If a person is talking directly to you, in your presence, they don't generally inform you about the general nature of the fitness of their body. Your words have confirmed what I see before me, needlessly. Thus such description is disjointed with the format of introduction.

Only the grandest, most arrogant assholes would introduce themselves with mentioning they have a big dick in the first or second sentence. Yet the character is self-described as shy and not very outgoing. This is a first person monologue. If the character is shy, he should be speaking as a shy man would.

Only close friends would ever think about talking about the physical atributes of their women in any intimate detail. Yes, a woman who has huge breasts might be discussed with a stranger. Exampli gratia: "Have you seen my wife? The short blonde with the, well, she's big in the chest." Or more likely, indicating that shape with your hands. But no gentlemen would ever talk to somebody they just met and tell them their wife has 34DDDs, an 18" waist, a taut stomach, and certainly not that she shaves her pubic region.

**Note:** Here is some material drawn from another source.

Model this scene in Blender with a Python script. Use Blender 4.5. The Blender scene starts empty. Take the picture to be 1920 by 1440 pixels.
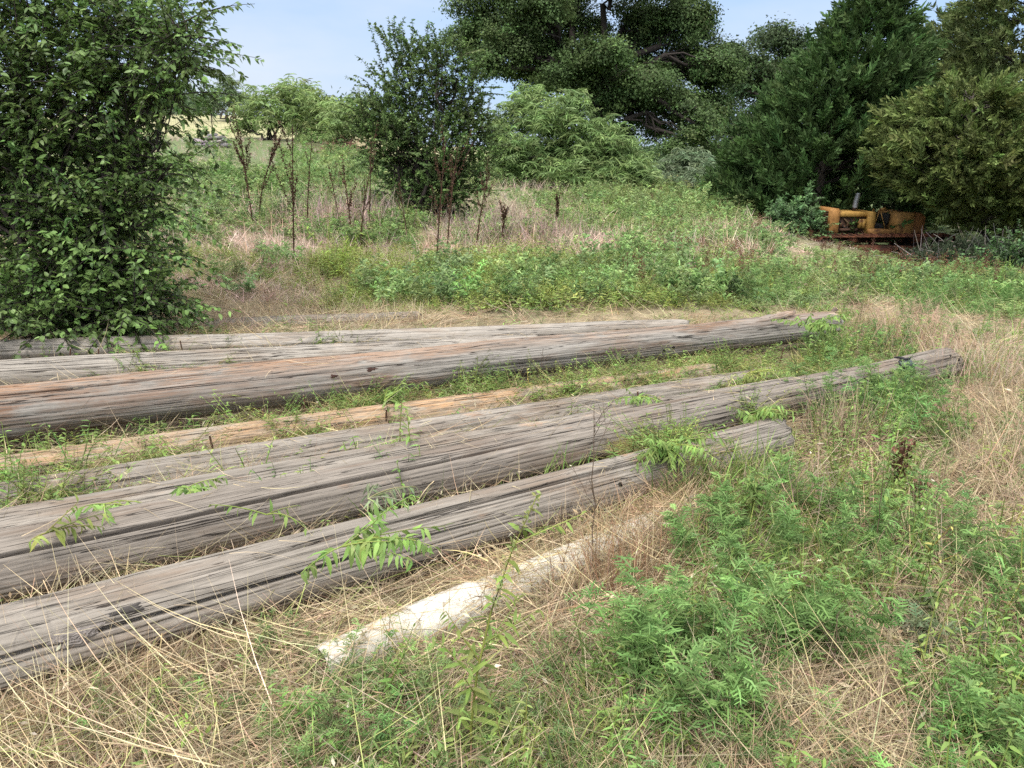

People don't know what the respective sizes of breasts are in terms of cup-to-reality unless their personal lover is the specific size they mention. I don't know it particularly, and I sometimes help out my cousin, who runs a lingerie store.

Not even a reasonable but uncouth man would tell their new found acquaintance what sexual acts their wife does with them. Certainly not our supposed shy gentleman here. Only a total jerkwad does that, of the kind most often found in internet sex stories, and occasionally in real life. When found in real life, they are generally universally hated by all but the very, very dumb, and sometimes their mother. Certainly never so bluntly.

If you are looking for a stroke story, well, stroke stories aren't romantic by nature. Hint: when they are attempted like that, they come off insanely forced and fake, giving the impression that the person writing it is, in fact, a virgin. So in the stroke story, have the guy come across as a bit of a pompous asswipe, if you want to be that blunt.